Innovation

Why We Sold Our Company: Mabel's Labels

Getting acquired doesn't have to mean giving up the business you love, explains co-founder Julie Cole

Written by Deborah Aarts

The founders of Hamilton, Ont.-based Mabel’s Labels have started 2016 by reaching an entrepreneurial milestone: selling their business. On January 4, news broke that the firm—which manufactures personalized identification labels for kids and families—had been purchased by Toronto-based CCL Industries for $12 million.

Mabel’s Labels—which took the #361 spot on the 2015 PROFIT 500 Ranking of Canada’s Fastest-Growing Companies, and made the list the previous two years—will continue to operate under Avery, a subsidiary of CCL, with three of its four co-founders staying on to run the business.

“To us, it doesn’t feel like a takeover,” Allison Phillips, Avery North America’s vice-president and general manager of printable media, tells PROFITguide. “What Mabel’s does is a complement to what we do, and they do it better than we could. We’re here bring some capabilities and let the company get to the next level.”

It may sounds like a dream scenario for any growth-minded business-owner. But how does a deal like this happen? And what will it mean for the company’s long-term success?

We talked to Julie Cole, one of the company’s four co-founders, to get the story.

PROFITguide: Why did you decide to sell now?

Julie Cole: It was the right time. We’re 13 years into this business, and we felt we were approaching a time in which we needed to make a change and start investing in the business more, financially, to get it to that next level. We weren’t really sure how we wanted to go about that. But whether it was finding outside investors or something else, we did know we weren’t necessarily going to be able to do it alone.

So were you actively looking for buyers?

No, Avery/CCL approached us. We got a call asking us to get together for dinner, to have a little chat. We thought ‘well, we’re not for sale, but there’s no harm in having the conversation.

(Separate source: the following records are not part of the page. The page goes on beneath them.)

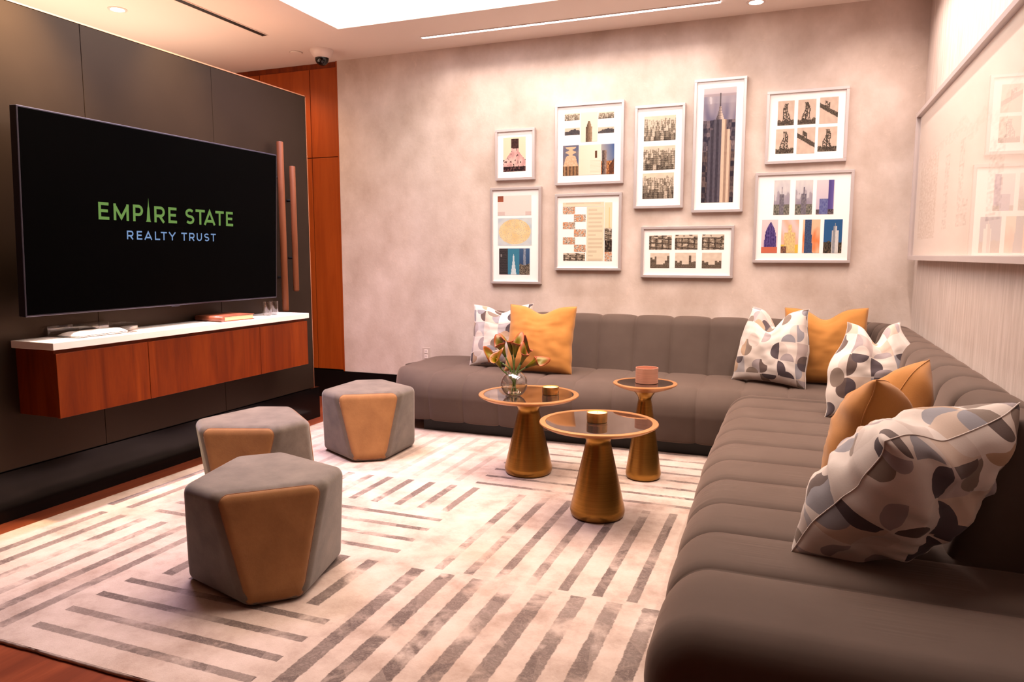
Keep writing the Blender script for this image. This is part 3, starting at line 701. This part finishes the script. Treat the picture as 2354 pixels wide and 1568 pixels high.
def candle(x, y, z, r, h, lab):
    e = empty('candle_holder', (x, y, z), lab, 'candle', 'small brass candle holders')
    c = (x, y, z)
    lathe('holder', [(0, .009), (r*.93, .009), (r*.93, 0.0), (r*.97, .0), (r*.97, .009), (r, .010), (r, h), (r-.003, h), (r-.003, h-.007), (0, h-.007)], M['gold'], e, c, 48)
    lathe('base_ring', [(0, .0006), (r*.9, .0006), (r*.9, .009), (0, .009)], M['black'], e, c, 40)
    lathe('wax', [(0, h-.0045), (r-.004, h-.0045), (r-.004, h-.0066)], M['candle'], e, c, 40)
    bm = bmesh.new(); tube(bm, [(x, y, z+h-.005), (x+.001, y, z+h+.001), (x+.003, y, z+h+.004)], .0008, 6); mesh_obj('wick', bm, M['black'], e)
candle(-1.318, 4.03, .4895, .050, .044, 'small brass candle holder next to the flower vase')
candle(-.880, 3.43, .4895, .051, .047, 'small brass candle holder alone on the nearest side table')
e = empty('copper_cup', (-.770, 4.13, .5755), 'open copper cylinder cup on the tall narrow side table', 'cup')
lathe('cup_body', [(0, 0), (.062, 0), (.064, .002), (.064, .088), (.0625, .0885), (.061, .088), (.061, .006), (0, .006)], M['copper'], e, (-.770, 4.13, .5755), 64)
# vase
VX, VY, VZ = -1.500, 3.905, .4895
vs_ = empty('bubble_vase', (VX, VY, VZ), 'round clear glass bowl vase of water on the left side table', 'vase')
R0 = .078
prof = [(0, 0), (.030, 0)]+[(R0*math.cos(a), .070+R0*math.sin(a)) for a in [math.radians(x) for x in range(-60, 61, 6)]]+[(.041, .140), (.042, .143), (.0395, .1425)]
prof += [((R0-.003)*math.cos(a), .070+(R0-.003)*math.sin(a)) for a in [math.radians(x) for x in range(60, -61, -6)]]+[(0, .005)]
lathe('glass_bowl', prof, M['clear'], vs_, (VX, VY, VZ), 48)
rw = R0-.0045
lathe('water', [(0, .006)]+[(rw*math.cos(a), .070+rw*math.sin(a)) for a in [math.radians(x) for x in range(-58, -5, 6)]]+[(0, .061)], M['water'], vs_, (VX, VY, VZ), 48)
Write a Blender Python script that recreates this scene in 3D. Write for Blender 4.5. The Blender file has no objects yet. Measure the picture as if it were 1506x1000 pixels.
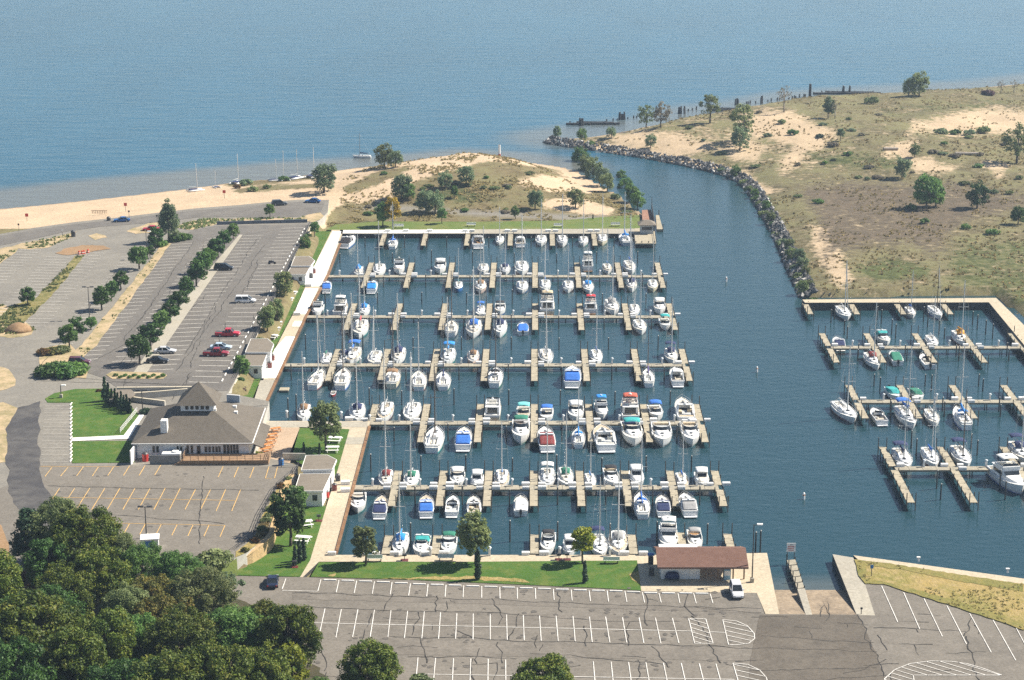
import bpy, math, random
import numpy as np
from mathutils import Vector, Matrix

R = math.radians
sc = bpy.context.scene
COL = sc.collection
rnd = random.Random(7)

# ------------------------------------------------------------------ camera
F, CX, CY, YH, HC = 2900.0, 753.0, 500.0, -300.0, 120.0     # focal length in photo pixels, image centre, horizon row, camera height
P = math.atan((CY - YH) / F)
cam = bpy.data.cameras.new('camera')
co = bpy.data.objects.new('camera', cam); COL.objects.link(co)
co.location = (0, 0, HC); co.rotation_euler = (math.pi / 2 - P, 0, 0)
cam.sensor_fit = 'HORIZONTAL'; cam.sensor_width = 36.0
cam.lens = 36.0 * F / 1506.0
cam.clip_start = 1.0; cam.clip_end = 20000.0
sc.camera = co

# ------------------------------------------------------------------ sky, sun, exposure
SUN_EL, SUN_AZ = R(45), R(17)                                # azimuth: from +X towards +Y
sdir = Vector((math.cos(SUN_AZ) * math.cos(SUN_EL), math.sin(SUN_AZ) * math.cos(SUN_EL), math.sin(SUN_EL)))
w = bpy.data.worlds.new('World'); sc.world = w; w.use_nodes = True
nt = w.node_tree
sky = nt.nodes.new('ShaderNodeTexSky'); sky.sky_type = 'NISHITA'; sky.sun_disc = False
sky.sun_elevation = SUN_EL; sky.sun_rotation = math.pi / 2 - SUN_AZ
sky.air_density = 1.0; sky.dust_density = 0.5; sky.ozone_density = 1.0
bg = nt.nodes['Background']; bg.inputs['Strength'].default_value = 0.06
nt.links.new(sky.outputs[0], bg.inputs[0])
sl = bpy.data.lights.new('sun', 'SUN'); sl.energy = 5.0; sl.angle = R(0.5); sl.color = (1.0, 0.92, 0.79)
so = bpy.data.objects.new('sun', sl); COL.objects.link(so)
so.rotation_euler = sdir.to_track_quat('Z', 'Y').to_euler(); so.location = (200, 300, 300)
sc.view_settings.view_transform = 'Standard'; sc.view_settings.look = 'None'
sc.view_settings.exposure = 0.95; sc.view_settings.gamma = 1.0
try: sc.view_settings.use_curve_mapping = False
except Exception: pass
sc.cycles.use_denoising = False
sc.cycles.max_bounces = 6; sc.cycles.transparent_max_bounces = 8; sc.cycles.volume_bounces = 0
sc.cycles.use_adaptive_sampling = True; sc.cycles.adaptive_threshold = 0.02

# ------------------------------------------------------------------ geometry of the place: a photo pixel and a height give a world point
_cp, _sp = math.cos(P), math.sin(P)
def G(px, py, z=0.0):
    u = (px - CX) / F; v = -(py - CY) / F
    d = Vector((u, _cp + v * _sp, -_sp + v * _cp))
    t = (z - HC) / d.z
    return Vector((d.x * t, d.y * t, z))
def S(py): return (py - YH) * _cp / HC                       # pixels per metre on the ground at row py
def GL(pts, z=0.0): return [G(a, b, z).to_2d() for a, b in pts]
def PX(x, y, z):                                             # world -> photo pixel (numpy ok)
    dz = z - HC
    zc = y * _cp - dz * _sp; yc = -(y * _sp + dz * _cp)
    return CX + F * x / zc, CY + F * yc / zc

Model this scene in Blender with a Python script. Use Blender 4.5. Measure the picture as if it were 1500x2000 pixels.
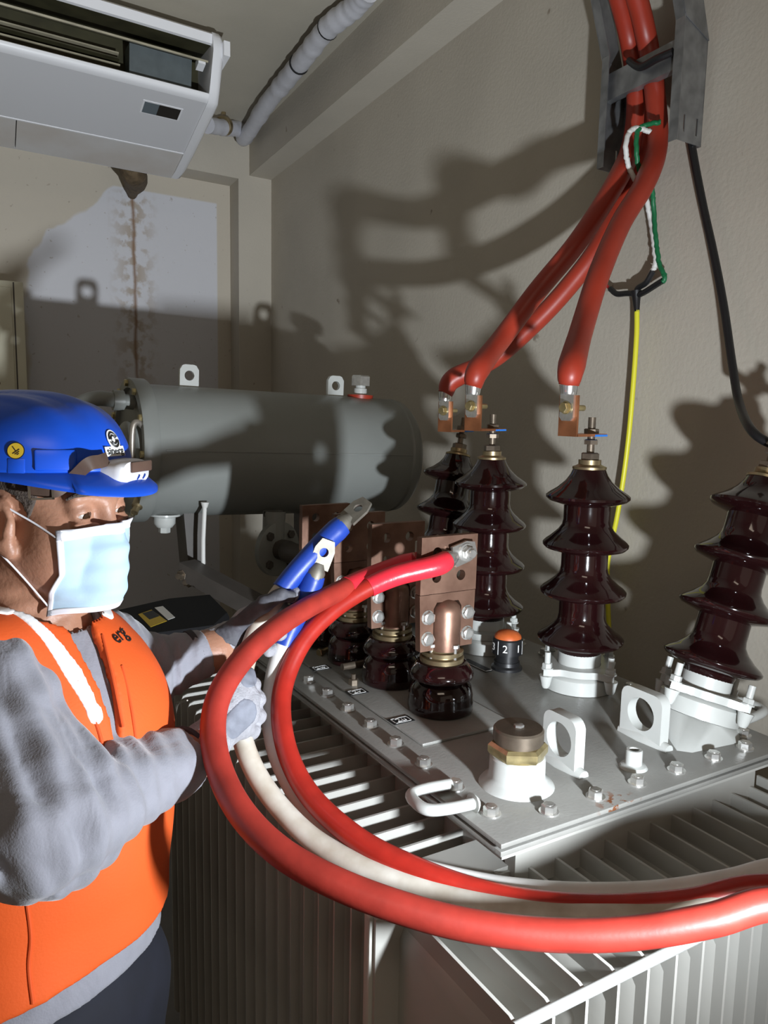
import bpy, bmesh, math, random
import numpy as np
from mathutils import Vector, Matrix
random.seed(7); np.random.seed(7)
sc = bpy.context.scene
for o in list(bpy.data.objects): bpy.data.objects.remove(o)
COL = sc.collection

# ------------------------------------------------------------------ camera
FPX, CX, CY = 1527.0, 750.0, 1000.0
def nrm(v): v = np.asarray(v, float); return v / np.linalg.norm(v)
def pray(x, y): return np.array([x - CX, -(y - CY), -FPX])
E1 = nrm(pray(-160, 775)); E2 = pray(3350, 845); E2 = nrm(E2 - E2.dot(E1) * E1); UP = np.cross(E2, E1)
if UP[1] < 0: UP = -UP
ROT = np.array([E2, E1, UP])                 # rows: world x, y, z axes seen from the camera
CAM = np.array([-0.632, -0.745, 1.72])
LID = 1.15
def d_(x, y): return ROT @ pray(x, y)
def dep(x, y, D): return CAM + d_(x, y) * D / FPX
def onz(x, y, z): v = d_(x, y); return CAM + v * (z - CAM[2]) / v[2]
def ony(x, y, Y): v = d_(x, y); return CAM + v * (Y - CAM[1]) / v[1]
def onpl(x, y, p0, n): v = d_(x, y); return CAM + v * np.dot(np.asarray(p0) - CAM, n) / np.dot(v, n)
def depth_of(p): return -(ROT.T @ (np.asarray(p) - CAM))[2]
RGT = ROT @ np.array([1., 0, 0]); CUP = ROT @ np.array([0, 1., 0]); TOW = ROT @ np.array([0, 0, 1.])

cd = bpy.data.cameras.new('camera'); cam = bpy.data.objects.new('camera', cd); COL.objects.link(cam)
cd.sensor_fit = 'VERTICAL'; cd.sensor_height = 36.0; cd.sensor_width = 27.0; cd.lens = FPX / 2000 * 36
cd.clip_start = 0.02; cd.clip_end = 60
mw = Matrix(np.vstack([np.hstack([ROT, CAM[:, None]]), [0, 0, 0, 1]]).tolist()); cam.matrix_world = mw
sc.camera = cam

# ------------------------------------------------------------------ light and exposure
w = bpy.data.worlds.new('world'); sc.world = w; w.use_nodes = True
w.node_tree.nodes['Background'].inputs[0].default_value = (1.0, 0.82, 0.65, 1); w.node_tree.nodes['Background'].inputs[1].default_value = 0.33
def lamp(name, kind, loc, watts, color, target=None, **kw):
    l = bpy.data.lights.new(name, kind); l.energy = watts; l.color = color
    for k, v in kw.items(): setattr(l, k, v)
    o = bpy.data.objects.new(name, l); COL.objects.link(o); o.location = loc
    if target is not None: o.rotation_euler = (Vector(target) - Vector(loc)).to_track_quat('-Z', 'Y').to_euler()
    return o
LAMP = np.array([0.012, -0.508, 1.285])
wl = lamp('work_light', 'SPOT', LAMP, 86, (0.86, 0.93, 1.0), target=(-0.05, 3.0, 2.0), spot_size=math.radians(152), spot_blend=1.0, shadow_soft_size=0.022)
wl.data.use_nodes = True; _t = wl.data.node_tree; _f = _t.nodes.new('ShaderNodeLightFalloff'); _f.inputs['Strength'].default_value = 1.0
_t.links.new(_f.outputs['Linear'], _t.nodes['Emission'].inputs['Strength'])
lamp('work_light_spill', 'POINT', LAMP, 8.0, (0.88, 0.94, 1.0), shadow_soft_size=0.022)
lamp('ambient_fill', 'AREA', (-1.2, -1.6, 3.1), 6, (1.0, 0.84, 0.68), target=(-0.2, 0.6, 0.8), shape='RECTANGLE', size=1.2, size_y=0.4)  # added warm fill behind the camera for the ambient light, no real fixture
sc.view_settings.view_transform = 'Standard'; sc.view_settings.look = 'None'; sc.view_settings.gamma = 1.0
sc.view_settings.use_curve_mapping = False; sc.view_settings.exposure = -0.1

# ------------------------------------------------------------------ materials
def mat(name, col, rough=0.5, metal=0.0, noise=0.0, scale=8.0, bump=0.0, bscale=60.0, dark=None, spec=0.5, coat=0.0, detail=4.0, sheen=0.0, sss=0.0):
    m = bpy.data.materials.new(name); m.use_nodes = True; nt = m.node_tree; b = nt.nodes['Principled BSDF']
    b.inputs['Base Color'].default_value = (*col, 1); b.inputs['Roughness'].default_value = rough; b.inputs['Metallic'].default_value = metal
    b.inputs['Specular IOR Level'].default_value = spec; b.inputs['Coat Weight'].default_value = coat; b.inputs['Coat Roughness'].default_value = 0.05
    if sheen: b.inputs['Sheen Weight'].default_value = sheen
    if sss:
        b.inputs['Subsurface Weight'].default_value = sss; b.inputs['Subsurface Radius'].default_value = (0.012, 0.005, 0.003)
    tc = nt.nodes.new('ShaderNodeTexCoord')
    if noise > 0 or dark is not None:
        n = nt.nodes.new('ShaderNodeTexNoise'); n.inputs['Scale'].default_value = scale; n.inputs['Detail'].default_value = detail
        nt.links.new(tc.outputs['Object'], n.inputs['Vector'])
        r = nt.nodes.new('ShaderNodeValToRGB'); r.color_ramp.elements[0].position = 0.35; r.color_ramp.elements[1].position = 0.68
        dk = dark if dark is not None else tuple(c * (1 - noise) for c in col)
        r.color_ramp.elements[0].color = (*dk, 1); r.color_ramp.elements[1].color = (*col, 1)
        nt.links.new(n.outputs['Fac'], r.inputs['Fac']); nt.links.new(r.outputs['Color'], b.inputs['Base Color'])
    if bump > 0:
        n2 = nt.nodes.new('ShaderNodeTexNoise'); n2.inputs['Scale'].default_value = bscale; n2.inputs['Detail'].default_value = 3
        nt.links.new(tc.outputs['Object'], n2.inputs['Vector'])
        bp = nt.nodes.new('ShaderNodeBump'); bp.inputs['Strength'].default_value = bump; bp.inputs['Distance'].default_value = 0.002
        nt.links.new(n2.outputs['Fac'], bp.inputs['Height']); nt.links.new(bp.outputs['Normal'], b.inputs['Normal'])
    return m
MT = {}
def add_spots(m, col, thr=.72, scale=26, at=None, rad=.1):
    nt = m.node_tree; b = nt.nodes['Principled BSDF']; tc = nt.nodes.new('ShaderNodeTexCoord'); n = nt.nodes.new('ShaderNodeTexNoise'); n.inputs['Scale'].default_value = scale; n.inputs['Detail'].default_value = 5
    nt.links.new(tc.outputs['Object'], n.inputs['Vector']); r = nt.nodes.new('ShaderNodeMapRange'); r.inputs['From Min'].default_value = thr - .02; r.inputs['From Max'].default_value = thr + .03; nt.links.new(n.outputs['Fac'], r.inputs['Value']); fac = r.outputs[0]
    if at is not None:
        d = nt.nodes.new('ShaderNodeVectorMath'); d.operation = 'DISTANCE'; nt.links.new(tc.outputs['Object'], d.inputs[0]); d.inputs[1].default_value = at; q = nt.nodes.new('ShaderNodeMapRange'); q.inputs['From Min'].default_value = rad; q.inputs['From Max'].default_value = rad * .4; nt.links.new(d.outputs['Value'], q.inputs['Value'])
        k = nt.nodes.new('ShaderNodeMath'); k.operation = 'MULTIPLY'; nt.links.new(fac, k.inputs[0]); nt.links.new(q.outputs[0], k.inputs[1]); fac = k.outputs[0]
    x = nt.nodes.new('ShaderNodeMix'); x.data_type = 'RGBA'; src = b.inputs['Base Color'].links[0].from_socket if b.inputs['Base Color'].links else None
    if src: nt.links.new(src, x.inputs[6])
    else: x.inputs[6].default_value = b.inputs['Base Color'].default_value
    x.inputs[7].default_value = (*col, 1); nt.links.new(fac, x.inputs[0]); nt.links.new(x.outputs[2], b.inputs['Base Color'])
def defm(k, *a, **kw): MT[k] = mat(k, *a, **kw)
defm('wall_paint', (0.50, 0.455, 0.38), 0.75, noise=0.10, scale=2.2, bump=0.5, bscale=90)
add_spots(MT['wall_paint'], (0.27, 0.22, 0.17), .735, 17)
defm('ceiling_paint', (0.47, 0.43, 0.35), 0.8, noise=0.12, scale=1.5, bump=0.3, bscale=80)
defm('floor_concrete', (0.22, 0.21, 0.20), 0.8, noise=0.3, scale=4)
defm('tank_paint', (0.50, 0.50, 0.455), 0.42, noise=0.10, scale=6, bump=0.12, bscale=120)
defm('lid_paint', (0.265, 0.26, 0.24), 0.36, noise=0.22, scale=7, bump=0.2, bscale=200)
defm('light_paint', (0.50, 0.51, 0.485), 0.28, noise=0.08, scale=14, bump=0.08, bscale=90)
defm('fin_paint', (0.43, 0.42, 0.385), 0.40, noise=0.14, scale=5, bump=0.08, bscale=60)
defm('conservator_paint', (0.235, 0.245, 0.23), 0.38, noise=0.08, scale=5, bump=0.1, bscale=140)
defm('porcelain', (0.013, 0.0032, 0.0035), 0.10, coat=0.3, noise=0.35, scale=5)
defm('copper_aged', (0.30, 0.175, 0.125), 0.42, 0.7, dark=(0.16, 0.085, 0.058), scale=14, bump=0.15, bscale=80)
defm('copper_bright', (0.62, 0.25, 0.12), 0.32, 0.85, noise=0.35, scale=22)
defm('zinc', (0.72, 0.71, 0.68), 0.28, 0.85, noise=0.2, scale=60)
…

So we met, and the conversation went so well. It felt like a good, natural fit. So when we learned there might be an opportunity for them to buy us, we just kept that conversation going.

Those conversations can take a long time. Was that the case here?

Not at all. We started talking late in the summer [of 2015] and we closed on December 31st. That is record speed. These things can take a very long time.

What will the acquisition allow Mabel’s Labels to do that it wouldn’t have been able to do alone?

It’s really a story about growth. Avery/CCL can invest in our growth. They can also help us with product development, and to get into a part of the market we don’t know. It’s about leveraging connections, leveraging experiences and, absolutely, leveraging investments.

MORE GROWTH: How Mabel’s Labels Sells to Giant Clients »

Buyouts can be very disruptive to organizations. How did you break the news to your staff?

Obviously, any time there’s a change it makes people nervous. We met with our team and were very upfront and honest about the sale. We really went through what it means for them. We told them we’re not moving out of Hamilton. We’re not leaving our facility. No one is losing jobs. We’re still creating the same amazing products and are still fostering our incredible online community. I think knowing that there won’t be a lot of change brought a lot of comfort. There was a lot of relief that it wouldn’t be a situation in which corporate robots came in and slashed our culture.

Also, Allison came in the next day and met individually with each person in our head office. She held a team level as well. That increased everyone’s comfort, too.

MORE CULTURE: Why Mabel’s Labels Lets Its Staff Work Anywhere »

What are you doing to maintain that comfort going forward?

We’ve committed to over-communicating with our staff whenever there’s going to be a change; we’ll tell them as soon as we know. And if they have questions to which we don’t have answers, we’ll find the answers and let them know. And we’ve promised to stick together. Our philosophy is that in times of change, a team has to turn to each other, not on each other.

What does the deal mean for you and your fellow co-founders [Julie Ellis, Cynthia Esp and Tricia Mumby]? To date you’ve all been closely involved in running the business. Will that change?

Three of us are going to stay on board. Cynthia Esp wants to move on and try some other things, so she’ll stay on in a transitional role for three months, so we can make sure her departments are safely under our watch.

Many entrepreneurs who sell find themselves uncomfortable working for someone else. Are you worried about what it will be like to report up the corporate ladder after operating independently for so long?

We’re aware of the risks. We’ve done a lot of research; we’ve studied companies in which there have been pitfalls when these kinds of deals happen.

Certainly, it is tough to wrap our heads around the notion that ‘hey, this isn’t our company any more.’ And there may be a level of accountability that’s a bit different than what we’re used to. But we’re not afraid of being accountable. We want this business to do well and we’ve doing this deal because we want to grow it. If that means more work for us, and if that means being accountable to other people—not just each other—we’re OK with that.